February 5, 2010

Measurements and Records Day This is a fine day to think about all sorts of measurements and records. Don't get hung up thinking measurement is all about how many cups in a quart, or how many kilometers equals 10 miles...As for records, it's not just “longest river” and “tallest man.” Here are a few of the measurement- and record-related events that occurred today:

1897 – Measurement of circles (almost) imperiled by lawmakers! The Indiana state house unanimously passed a law decreeing that the value of pi (the ratio of a circle's circumference to its diameter) is exactly 3.2. Since pi is actually an irrational number (a decimal that doesn't end or repeat) that starts with the digits 3.141592 but then goes on and on, the value mandated by this law wasn't even terribly close. And the fact that this law was passed in the 1800s isn't any kind of excuse; a much better estimate of the value of pi has been known since ancient times. The bill never became law, luckily, because a Purdue University professor happened to be in town and coached some Indiana senators about the math involved. The bill was postponed indefinitely in the senate. The entire idea of legislating scientific or mathematical truth is what is really out of whack here!

1901 – Patent for an ellipse-shaped looping roller coaster (called “centrifugal railway”) awarded to Edwin Prescott. Called “Loop the Loop,” this roller coaster was not the first with a vertical loop, but it was the first with the ellipse shape, and therefore it was more comfortable and safer to ride. (The first two coasters with vertical loops—of the circular variety—were shut down due to accidents and injuries.) We can count this as a great success in roller coaster history! Unfortunately, more people wanted to watch it than to ride it, so much so that a viewing area was built and people were charged admission just to watch. Even with the viewing fees, Loop the Loop didn't make enough money to keep running, and it went bankrupt around the time of World War I. This has to be a record for the most unsuccessful successful roller coaster!

1915 – Richard Hofstadter born in New York City. Hofstadter went on to become a physicist; he won a Nobel prize for his work, which included “measuring” the sizes of the neutron and proton in the nuclei of atoms. Of course, these particles are really, really small: imagine taking one and a half yardsticks or meter sticks. Then cut the sticks into 1,000,000,000,000,000 pieces. That's one quadrillion (also known as one thousand million million) pieces. That's...well, pretty darned small!

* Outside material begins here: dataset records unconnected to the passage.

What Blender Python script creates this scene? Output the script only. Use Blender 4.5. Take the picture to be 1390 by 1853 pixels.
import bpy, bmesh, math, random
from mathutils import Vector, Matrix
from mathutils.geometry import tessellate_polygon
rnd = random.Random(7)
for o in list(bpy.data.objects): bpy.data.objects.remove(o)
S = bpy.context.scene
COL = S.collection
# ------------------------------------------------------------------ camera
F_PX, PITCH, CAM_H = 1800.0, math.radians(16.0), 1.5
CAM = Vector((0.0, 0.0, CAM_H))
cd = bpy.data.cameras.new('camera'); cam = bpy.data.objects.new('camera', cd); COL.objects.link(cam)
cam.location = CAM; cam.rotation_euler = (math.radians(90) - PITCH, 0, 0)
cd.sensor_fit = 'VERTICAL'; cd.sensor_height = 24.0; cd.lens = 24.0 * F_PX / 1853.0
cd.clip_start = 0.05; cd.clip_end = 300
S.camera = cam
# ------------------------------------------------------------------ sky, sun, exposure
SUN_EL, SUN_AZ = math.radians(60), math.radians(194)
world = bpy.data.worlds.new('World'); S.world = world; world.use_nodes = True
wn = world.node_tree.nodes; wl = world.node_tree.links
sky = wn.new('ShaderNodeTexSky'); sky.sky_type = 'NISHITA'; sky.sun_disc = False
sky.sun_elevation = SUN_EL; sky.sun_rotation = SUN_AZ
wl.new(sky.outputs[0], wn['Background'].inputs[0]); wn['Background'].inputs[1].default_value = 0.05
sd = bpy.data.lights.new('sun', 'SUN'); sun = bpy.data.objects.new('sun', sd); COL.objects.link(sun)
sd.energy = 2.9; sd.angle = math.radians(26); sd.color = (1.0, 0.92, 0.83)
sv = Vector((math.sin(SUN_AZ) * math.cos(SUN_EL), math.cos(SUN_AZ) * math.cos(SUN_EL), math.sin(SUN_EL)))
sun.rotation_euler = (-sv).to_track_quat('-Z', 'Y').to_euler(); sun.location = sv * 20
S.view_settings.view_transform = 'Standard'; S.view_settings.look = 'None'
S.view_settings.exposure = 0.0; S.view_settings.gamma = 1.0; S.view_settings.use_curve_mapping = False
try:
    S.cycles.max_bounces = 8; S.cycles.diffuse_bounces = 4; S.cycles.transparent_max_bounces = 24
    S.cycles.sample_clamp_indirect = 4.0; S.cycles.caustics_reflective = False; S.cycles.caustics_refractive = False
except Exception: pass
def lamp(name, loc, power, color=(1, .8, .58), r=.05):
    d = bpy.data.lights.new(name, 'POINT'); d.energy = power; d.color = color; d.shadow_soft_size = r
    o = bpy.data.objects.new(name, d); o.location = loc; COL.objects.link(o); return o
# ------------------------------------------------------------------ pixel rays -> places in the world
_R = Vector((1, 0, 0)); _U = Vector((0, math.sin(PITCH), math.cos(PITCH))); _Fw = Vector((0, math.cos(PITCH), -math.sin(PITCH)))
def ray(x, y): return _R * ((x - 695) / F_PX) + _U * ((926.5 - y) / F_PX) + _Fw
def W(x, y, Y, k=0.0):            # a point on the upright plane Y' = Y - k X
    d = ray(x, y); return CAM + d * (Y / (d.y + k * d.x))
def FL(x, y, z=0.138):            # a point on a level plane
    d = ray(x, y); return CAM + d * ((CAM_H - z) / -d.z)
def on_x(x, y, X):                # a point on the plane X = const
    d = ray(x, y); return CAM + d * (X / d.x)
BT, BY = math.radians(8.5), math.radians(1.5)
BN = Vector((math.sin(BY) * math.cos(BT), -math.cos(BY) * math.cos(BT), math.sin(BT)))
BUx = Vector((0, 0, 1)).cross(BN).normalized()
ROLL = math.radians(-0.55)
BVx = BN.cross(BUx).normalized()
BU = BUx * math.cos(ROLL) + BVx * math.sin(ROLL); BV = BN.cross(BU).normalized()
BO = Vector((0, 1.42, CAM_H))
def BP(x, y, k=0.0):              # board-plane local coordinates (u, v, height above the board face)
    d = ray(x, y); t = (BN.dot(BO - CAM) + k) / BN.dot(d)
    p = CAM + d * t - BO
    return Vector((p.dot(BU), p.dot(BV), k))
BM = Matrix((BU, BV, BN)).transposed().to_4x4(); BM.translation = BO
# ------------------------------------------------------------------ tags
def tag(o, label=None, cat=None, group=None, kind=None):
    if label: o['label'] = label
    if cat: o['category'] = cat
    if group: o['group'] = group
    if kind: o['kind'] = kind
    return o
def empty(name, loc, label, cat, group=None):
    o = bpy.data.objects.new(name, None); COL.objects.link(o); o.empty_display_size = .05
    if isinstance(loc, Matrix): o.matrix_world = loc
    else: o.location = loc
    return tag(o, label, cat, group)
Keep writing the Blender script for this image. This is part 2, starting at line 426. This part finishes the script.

1934 – Hank Aaron born in Mobile, Alabama. Aaron grew up to be one of the greatest baseball players of all time. He played from 1954 to 1976, and he held the Major League Baseball (MLB) record for most career home runs, with 755 homers, for 33 years. Even now that his record has been broken by Barry Bonds, I can't help wondering if Bonds' alleged steroid use may invalidate the new record. Aaron holds other records because of his high-level consistency over the years: he had 24 or more home runs every single year from 1955 through 1973; he's the only player to hit 30 or more homers in a season at least 15 times; he made the All-Star team every year from 1955 to 1975; he has the most career runs batted in (2,297); he has the most career extra base hits (1,477); he has the most career total bases (6,856); he's in the top 4 of seasons with 150 or more hits; he's third in career hits (3,771); he's tied for fourth (with Babe Ruth) in with career runs (2,174); he's second in at-bats (12,364); he's third in games played (3,298). There are an awful lot of numbers in baseball—and these don't even involve averaging!

Measuring Everything in the Universe

New Grounds has an interesting “interactive diagram” about the size of things. When you first enter, you can see the size of things at a human scale, such as an adult human (1.7) meters, giant earthworm (an amazing 7 meters!), and a large beach ball (1 meter). Slide the little slider button to the right, and you can see huger and huger objects, including planets, starts, and galaxies. Slide the button to the left, and you can see tinier and tinier objects—going down to atoms, protons, and even to the as-yet undetected “strings” that may make up quarks.

It's Rational to Like Irrational Numbers
There are some pretty fun books about numbers. Have you read Math Curse, by Jon Scieszka? How Much is a Million? by David M. Schwartz and Steven Kellogg?

For older readers, how about A Gebra Named Al, by Wendy Isdell? I haven't read it, but Sir Cumference and the Dragon of Pi, by Cindy Neuschwander, sounds really fun! (This author has a whole slew of math storybooks!)

Take a Virtual Roller Coaster Ride!
This one has several loops and realistic coaster sounds. This one has no loops and is set to music. It's pretty extreme and made me feel like I was really moving for a second or two.